Anyone who has ever read the Old Testament book of Proverbs knows that there is quite a lot in there about words and speech. The Hebrew Bible is pretty obsessed with words and with their power: the creation of the world, after all, is spoken of as a speech-act. How a person uses words is understood as fairly powerful, for good or for ill. It’s also understood as reflective (maybe even constitutive) of who that person is and what they are about.

The proverb that comes to mind again and again when I think of social media and blogging, and my place in those things, is this:

“A fool takes no pleasure in understanding, but only in expressing personal opinion.” (Proverbs 18:2, NRSV)

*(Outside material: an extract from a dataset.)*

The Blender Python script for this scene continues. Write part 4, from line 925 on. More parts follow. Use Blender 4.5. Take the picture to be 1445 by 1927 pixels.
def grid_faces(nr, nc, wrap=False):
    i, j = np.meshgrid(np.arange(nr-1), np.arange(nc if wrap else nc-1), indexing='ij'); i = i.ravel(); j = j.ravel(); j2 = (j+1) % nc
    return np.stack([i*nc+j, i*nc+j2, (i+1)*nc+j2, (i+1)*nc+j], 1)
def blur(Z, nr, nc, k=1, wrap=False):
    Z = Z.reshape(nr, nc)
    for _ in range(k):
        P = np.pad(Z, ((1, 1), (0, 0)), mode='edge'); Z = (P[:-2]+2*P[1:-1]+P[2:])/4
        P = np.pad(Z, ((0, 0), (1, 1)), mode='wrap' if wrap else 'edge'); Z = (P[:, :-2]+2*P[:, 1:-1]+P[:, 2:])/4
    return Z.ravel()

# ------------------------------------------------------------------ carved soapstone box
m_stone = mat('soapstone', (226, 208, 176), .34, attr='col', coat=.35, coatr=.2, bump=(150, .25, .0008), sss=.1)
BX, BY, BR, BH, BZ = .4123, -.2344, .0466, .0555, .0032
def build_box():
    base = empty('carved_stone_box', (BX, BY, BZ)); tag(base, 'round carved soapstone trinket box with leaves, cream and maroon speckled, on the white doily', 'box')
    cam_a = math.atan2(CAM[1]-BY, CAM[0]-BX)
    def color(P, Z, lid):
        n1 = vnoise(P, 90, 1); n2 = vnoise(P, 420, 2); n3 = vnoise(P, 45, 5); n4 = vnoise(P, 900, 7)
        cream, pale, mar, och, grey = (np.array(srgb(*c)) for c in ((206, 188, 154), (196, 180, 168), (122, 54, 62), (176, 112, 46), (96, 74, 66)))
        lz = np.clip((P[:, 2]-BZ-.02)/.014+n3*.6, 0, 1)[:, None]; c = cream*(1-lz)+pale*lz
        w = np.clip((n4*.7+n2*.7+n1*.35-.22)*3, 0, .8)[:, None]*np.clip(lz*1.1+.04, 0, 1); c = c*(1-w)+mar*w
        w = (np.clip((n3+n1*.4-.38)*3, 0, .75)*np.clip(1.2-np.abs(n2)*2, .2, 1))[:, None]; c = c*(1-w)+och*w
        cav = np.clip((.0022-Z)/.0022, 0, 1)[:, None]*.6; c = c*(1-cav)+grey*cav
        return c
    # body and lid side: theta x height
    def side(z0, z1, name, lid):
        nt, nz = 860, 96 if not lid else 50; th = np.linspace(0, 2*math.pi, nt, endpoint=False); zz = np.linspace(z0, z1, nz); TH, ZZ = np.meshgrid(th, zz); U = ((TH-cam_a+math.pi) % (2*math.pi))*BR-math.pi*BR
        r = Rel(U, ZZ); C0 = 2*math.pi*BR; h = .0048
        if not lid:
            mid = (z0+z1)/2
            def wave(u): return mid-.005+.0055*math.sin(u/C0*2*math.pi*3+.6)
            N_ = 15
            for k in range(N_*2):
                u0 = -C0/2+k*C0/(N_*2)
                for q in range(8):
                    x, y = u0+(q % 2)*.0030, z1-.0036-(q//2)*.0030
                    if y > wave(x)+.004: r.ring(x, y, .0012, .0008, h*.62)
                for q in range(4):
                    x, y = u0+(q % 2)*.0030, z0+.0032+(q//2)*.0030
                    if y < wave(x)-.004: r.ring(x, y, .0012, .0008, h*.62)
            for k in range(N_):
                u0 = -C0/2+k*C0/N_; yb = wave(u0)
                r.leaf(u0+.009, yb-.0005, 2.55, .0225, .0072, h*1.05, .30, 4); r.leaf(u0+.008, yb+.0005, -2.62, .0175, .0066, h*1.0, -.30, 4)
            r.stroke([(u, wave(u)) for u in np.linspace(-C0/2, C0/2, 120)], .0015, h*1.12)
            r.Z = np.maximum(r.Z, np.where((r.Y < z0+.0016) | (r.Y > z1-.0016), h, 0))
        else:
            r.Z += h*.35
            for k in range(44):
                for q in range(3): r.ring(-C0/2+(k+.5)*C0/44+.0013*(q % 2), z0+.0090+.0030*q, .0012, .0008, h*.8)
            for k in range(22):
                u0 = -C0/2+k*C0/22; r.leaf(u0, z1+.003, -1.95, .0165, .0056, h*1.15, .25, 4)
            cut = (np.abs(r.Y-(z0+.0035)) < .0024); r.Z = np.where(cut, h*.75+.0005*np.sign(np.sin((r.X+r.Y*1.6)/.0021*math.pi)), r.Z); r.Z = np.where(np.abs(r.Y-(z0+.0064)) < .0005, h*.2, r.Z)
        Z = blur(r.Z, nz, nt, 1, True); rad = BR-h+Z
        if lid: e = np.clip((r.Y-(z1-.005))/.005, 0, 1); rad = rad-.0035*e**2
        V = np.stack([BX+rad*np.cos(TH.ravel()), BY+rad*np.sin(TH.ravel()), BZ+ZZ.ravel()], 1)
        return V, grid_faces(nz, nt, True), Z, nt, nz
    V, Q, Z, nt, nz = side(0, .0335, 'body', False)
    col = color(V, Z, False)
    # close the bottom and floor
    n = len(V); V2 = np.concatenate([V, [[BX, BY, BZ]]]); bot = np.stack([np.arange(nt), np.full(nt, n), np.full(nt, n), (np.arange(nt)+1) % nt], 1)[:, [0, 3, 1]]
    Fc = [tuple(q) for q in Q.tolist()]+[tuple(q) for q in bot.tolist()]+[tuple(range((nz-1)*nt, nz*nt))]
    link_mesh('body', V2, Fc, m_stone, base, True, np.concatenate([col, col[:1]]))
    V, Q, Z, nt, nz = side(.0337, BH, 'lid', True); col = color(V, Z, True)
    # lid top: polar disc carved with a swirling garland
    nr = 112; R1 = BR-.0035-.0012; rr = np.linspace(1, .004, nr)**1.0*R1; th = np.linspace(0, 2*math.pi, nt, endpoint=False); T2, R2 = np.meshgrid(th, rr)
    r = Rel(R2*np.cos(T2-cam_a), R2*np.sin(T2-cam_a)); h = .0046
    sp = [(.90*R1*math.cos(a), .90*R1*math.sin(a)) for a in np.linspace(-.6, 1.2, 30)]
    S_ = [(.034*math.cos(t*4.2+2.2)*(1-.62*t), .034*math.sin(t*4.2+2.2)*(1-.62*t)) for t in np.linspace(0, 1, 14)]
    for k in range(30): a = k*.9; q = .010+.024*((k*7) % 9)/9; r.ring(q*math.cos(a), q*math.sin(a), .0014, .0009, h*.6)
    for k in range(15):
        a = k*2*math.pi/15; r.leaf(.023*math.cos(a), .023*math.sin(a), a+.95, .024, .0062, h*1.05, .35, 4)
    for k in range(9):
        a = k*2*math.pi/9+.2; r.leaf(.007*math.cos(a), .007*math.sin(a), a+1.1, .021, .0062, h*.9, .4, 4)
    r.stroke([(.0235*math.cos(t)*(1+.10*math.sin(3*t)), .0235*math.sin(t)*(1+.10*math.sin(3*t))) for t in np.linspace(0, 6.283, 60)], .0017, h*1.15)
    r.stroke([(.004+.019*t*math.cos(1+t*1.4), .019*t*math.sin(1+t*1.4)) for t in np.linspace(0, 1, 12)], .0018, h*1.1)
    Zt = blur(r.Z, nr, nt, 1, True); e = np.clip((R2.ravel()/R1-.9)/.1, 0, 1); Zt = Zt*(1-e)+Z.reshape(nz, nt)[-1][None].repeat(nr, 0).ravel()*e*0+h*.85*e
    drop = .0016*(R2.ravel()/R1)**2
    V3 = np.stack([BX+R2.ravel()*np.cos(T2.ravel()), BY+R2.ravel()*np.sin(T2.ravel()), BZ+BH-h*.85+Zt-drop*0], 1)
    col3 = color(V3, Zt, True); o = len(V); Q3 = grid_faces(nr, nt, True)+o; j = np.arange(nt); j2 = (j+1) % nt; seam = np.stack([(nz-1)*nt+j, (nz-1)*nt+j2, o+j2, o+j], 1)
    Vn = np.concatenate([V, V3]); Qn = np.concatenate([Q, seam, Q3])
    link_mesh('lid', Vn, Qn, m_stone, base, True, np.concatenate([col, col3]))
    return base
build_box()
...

Often I feel the tyranny of the news-hook (that’s my buddy Ellen’s phrase–check out her article on it!) and have this sense that when something comes up in the news or on a blog that’s more popular than mine or in a Twitter exchange between “notables” I must respond, and quickly. That’s what you do if you want pageviews, followers, retweets, ‘likes,’ and so forth.

I won’t lie: sometimes that’s fun. I get that little jolt of newsroom-energy right in my own kitchen as I tap out some response to something, somewhere, that’s hot right now!

But I fear that pleasure is pleasure in expressing personal opinion. It’s not necessarily pleasure in understanding. 
And I fear, too, that the more foolish pleasure of expression will eclipse the deeper pleasure in understanding as we all get more and more linked into our social networks. Because that does not bode well for the writing and reading of good books, the love of which, for many of us, is the aim of all this blogging and Facebooking and tweeting.

All this isn’t to say that I don’t see value in social media. I certainly do. I just use those media mindful of the possibility that hitting “publish” may mark me as a fool, and that the real reward is in the understanding of–not the airing of–a perspective.